— begin Source excerpt —

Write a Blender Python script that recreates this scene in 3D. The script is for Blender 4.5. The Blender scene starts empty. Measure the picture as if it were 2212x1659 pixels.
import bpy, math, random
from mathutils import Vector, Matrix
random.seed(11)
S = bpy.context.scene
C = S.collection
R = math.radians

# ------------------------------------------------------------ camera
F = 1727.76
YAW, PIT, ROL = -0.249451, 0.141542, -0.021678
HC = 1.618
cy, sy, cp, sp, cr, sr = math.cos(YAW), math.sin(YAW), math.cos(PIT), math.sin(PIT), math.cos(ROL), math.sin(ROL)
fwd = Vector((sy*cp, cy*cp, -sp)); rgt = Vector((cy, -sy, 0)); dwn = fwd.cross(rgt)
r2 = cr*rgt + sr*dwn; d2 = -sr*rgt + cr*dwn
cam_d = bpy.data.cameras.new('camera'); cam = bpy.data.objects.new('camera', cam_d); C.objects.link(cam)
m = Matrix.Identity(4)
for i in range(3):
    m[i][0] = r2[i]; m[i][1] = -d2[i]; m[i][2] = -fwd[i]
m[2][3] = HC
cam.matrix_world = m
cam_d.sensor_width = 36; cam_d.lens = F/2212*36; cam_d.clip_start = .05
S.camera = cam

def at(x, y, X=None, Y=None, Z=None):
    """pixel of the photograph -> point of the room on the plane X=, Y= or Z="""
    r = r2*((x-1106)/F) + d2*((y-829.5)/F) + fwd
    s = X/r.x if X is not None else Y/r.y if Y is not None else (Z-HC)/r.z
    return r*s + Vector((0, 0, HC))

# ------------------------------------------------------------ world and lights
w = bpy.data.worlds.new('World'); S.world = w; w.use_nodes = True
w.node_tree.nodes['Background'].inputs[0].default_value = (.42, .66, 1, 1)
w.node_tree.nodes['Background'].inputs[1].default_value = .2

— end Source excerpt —

▶ _Problem requirements_
Copy, please, exactly the lines that start at the first line of the data and end at the line containing "R = math.radians", both kept and no others.

▶ _Task output_
Write a Blender Python script that recreates this scene in 3D. The script is for Blender 4.5. The Blender scene starts empty. Measure the picture as if it were 2212x1659 pixels.
import bpy, math, random
from mathutils import Vector, Matrix
random.seed(11)
S = bpy.context.scene
C = S.collection
R = math.radians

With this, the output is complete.